“At the end the comandante raised his arm in the Fascist salute. ‘¡Arriba España!’ In the early days of Bernie’s captivity, at San Pedro, many prisoners had refused to respond, but when a few were shot they had complied, and now there was a dull ragged response. Bernie had told the other prisoners about an English word that sounded almost the same as ‘Arriba’ and now it was ‘Grieve España’ that they called back.”
CJ Sansom, Winter in Madrid, p. 256.
Mother-in-law leant us this, which gripped when I should have been reading work things. It’s about three public school boys, caught up in Spain after the civil war, as Franco debates whether or not to go in with Hitler.Bernie Piper is the son of a shopkeeper, in Spain to fight for the reds against fascism. Missing, believed dead, he’s in a work camp in Cuenca, slowly toiling to death, destroying pagan cave paintings. (This might constitute a spoiler were it not also revealed in the back-cover blurb.)
Bernie's grieving girlfriend Barbara has been taken up by the Clark-Gable-moustached spiv Sandy, who got expelled from the old school and never got on with Bernie. Sandy’s up to something mischievous involving gold mines and Jewish refugees. So another school mate, hero and Dunkirk veteran Harry Brett, is sent out to spy on Sandy.
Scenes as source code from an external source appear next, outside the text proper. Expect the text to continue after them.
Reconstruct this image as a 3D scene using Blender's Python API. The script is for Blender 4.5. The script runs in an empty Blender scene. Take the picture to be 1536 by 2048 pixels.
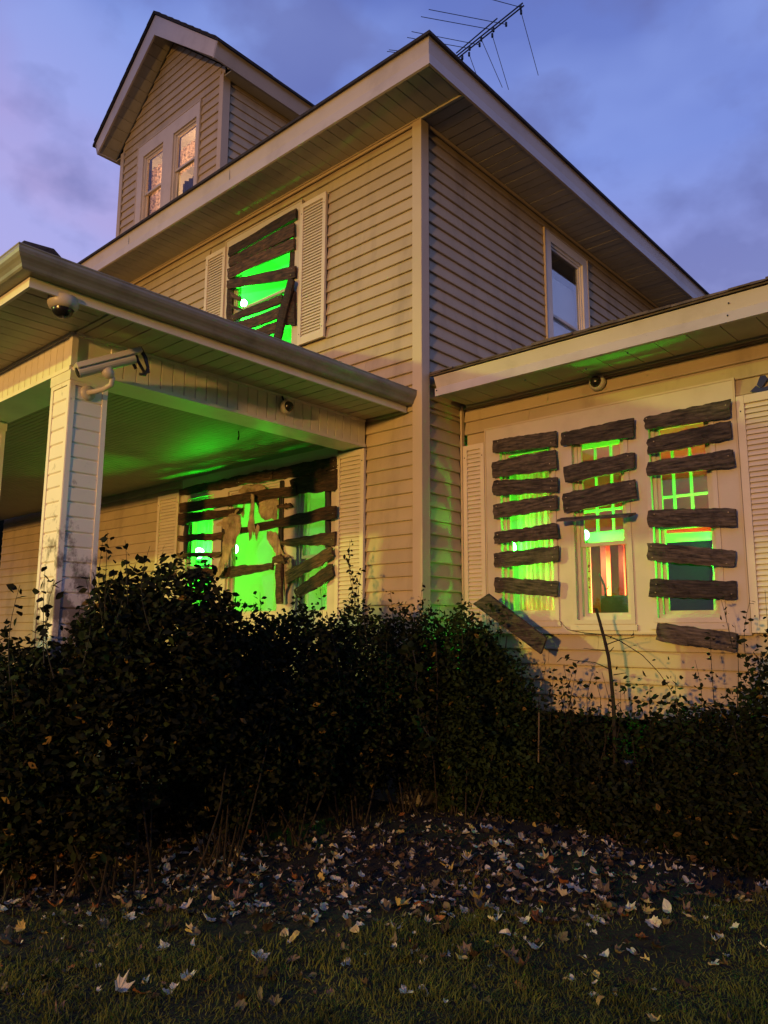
import bpy, math, random
import numpy as np
from mathutils import Vector, Matrix
random.seed(7); rng = np.random.default_rng(7)
scene = bpy.context.scene
col = scene.collection

# ------------------------------------------------------------------ camera
F_PX, YAW, PITCH, ROLL = 1514.25, .730907, .156055, .004997
def cam_rows():
    cy, sy = math.cos(YAW), math.sin(YAW)
    f0 = Vector((-sy, cy, 0)); r0 = Vector((cy, sy, 0)); u0 = Vector((0, 0, 1))
    f = f0*math.cos(PITCH)+u0*math.sin(PITCH); u = -f0*math.sin(PITCH)+u0*math.cos(PITCH)
    r = r0*math.cos(ROLL)+u*math.sin(ROLL); u2 = -r0*math.sin(ROLL)+u*math.cos(ROLL)
    return r, u2, f
CR, CU, CF = cam_rows()
CAM = Vector((4.213, -5.207, 1.6))
cd = bpy.data.cameras.new('camera'); cam = bpy.data.objects.new('camera', cd); col.objects.link(cam)
cam.matrix_world = Matrix(((CR.x, CU.x, -CF.x, CAM.x), (CR.y, CU.y, -CF.y, CAM.y), (CR.z, CU.z, -CF.z, CAM.z), (0, 0, 0, 1)))
cd.sensor_fit = 'HORIZONTAL'; cd.sensor_width = 36; cd.lens = F_PX/1536*36
cd.clip_start = .05; cd.clip_end = 2000
scene.camera = cam
def ray(u, v): return CR*((u-768)/F_PX)-CU*((v-1024)/F_PX)+CF
def PY(u, v, y=0.): q = ray(u, v); return CAM+q*((y-CAM.y)/q.y)      # point measured on a wall plane y = const
def PX(u, v, x=0.): q = ray(u, v); return CAM+q*((x-CAM.x)/q.x)
def PZ(u, v, z=0.): q = ray(u, v); return CAM+q*((z-CAM.z)/q.z)

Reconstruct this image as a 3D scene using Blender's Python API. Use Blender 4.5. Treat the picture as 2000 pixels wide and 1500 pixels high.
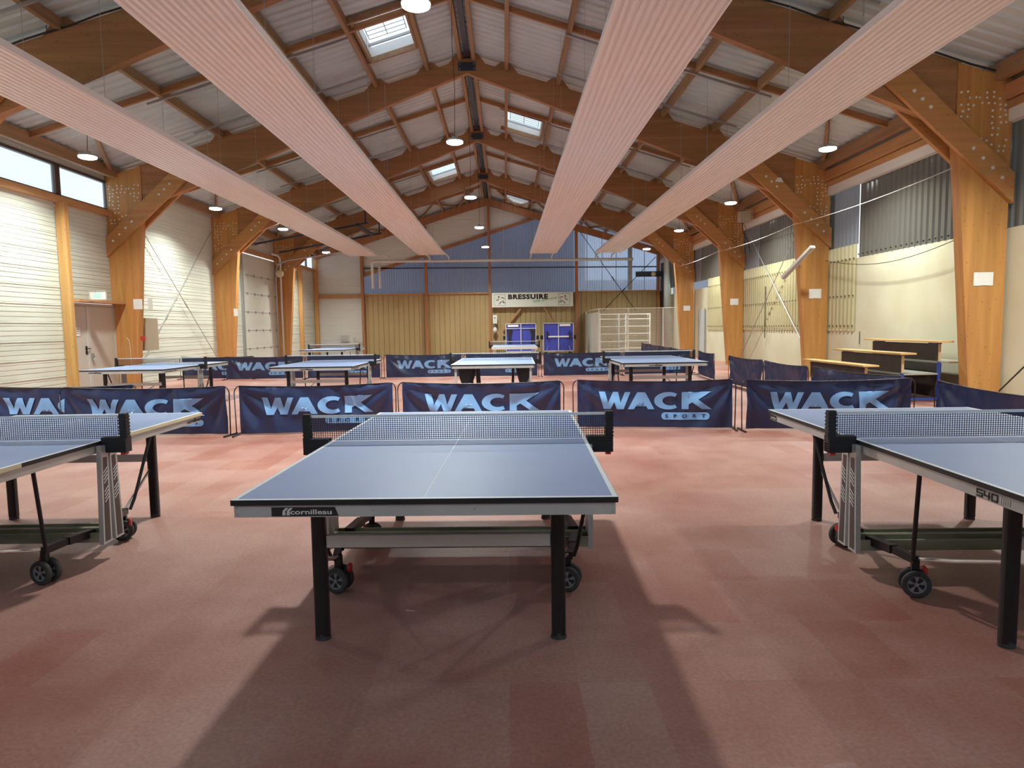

It packs in the historical detail, explaining the power groups, economics and cultural nuances to build up a vivid picture of these terrible times. There also some fun gags involving real historical characters. All this helps flesh out an engrossing plot, and the last 100 pages are especially hard to put down. The Dr was a little disappointed by the abruptness of the ending; I thought it effectively placed the whole thing in the context of the rest of the war.
The 4½-page historical note is and one of best and most concise summaries of the period I’ve seen. But the novel itself explores the splits between what are ostensibly two sides. The British-bribed monarchists vie for power with the fascist Falange, while Bernie’s as much at risk from his fellow communists as he is his captors. And at its heart are those with no particular leanings, ordinary, decent, everyday people helplessly caught up in the horrors.
The acknowledgments don't mention Orwell or Hugh Thomas - which is pretty much all I know about this most uncivil of wars. But I'm intrigued by a couple of the other sources:
“Phillip Knightley’s Philby, KGB Masterspy (London 1978) opened the world of wartime espionage for me […] The article by J. Bandrés and R Llavona, ‘Psychnology in Franco’s Concentration Camps’ (Psychology in Spain, 1997, vol. I, no. I, pp. 3-9) is a chilling account of the abuse of psychiatry.”
Ibid., p.537.
There are posters in the train stations all over London enthusing about Sansom’s other books, and one day when I’m not reading for money I shall endeavour to look them out.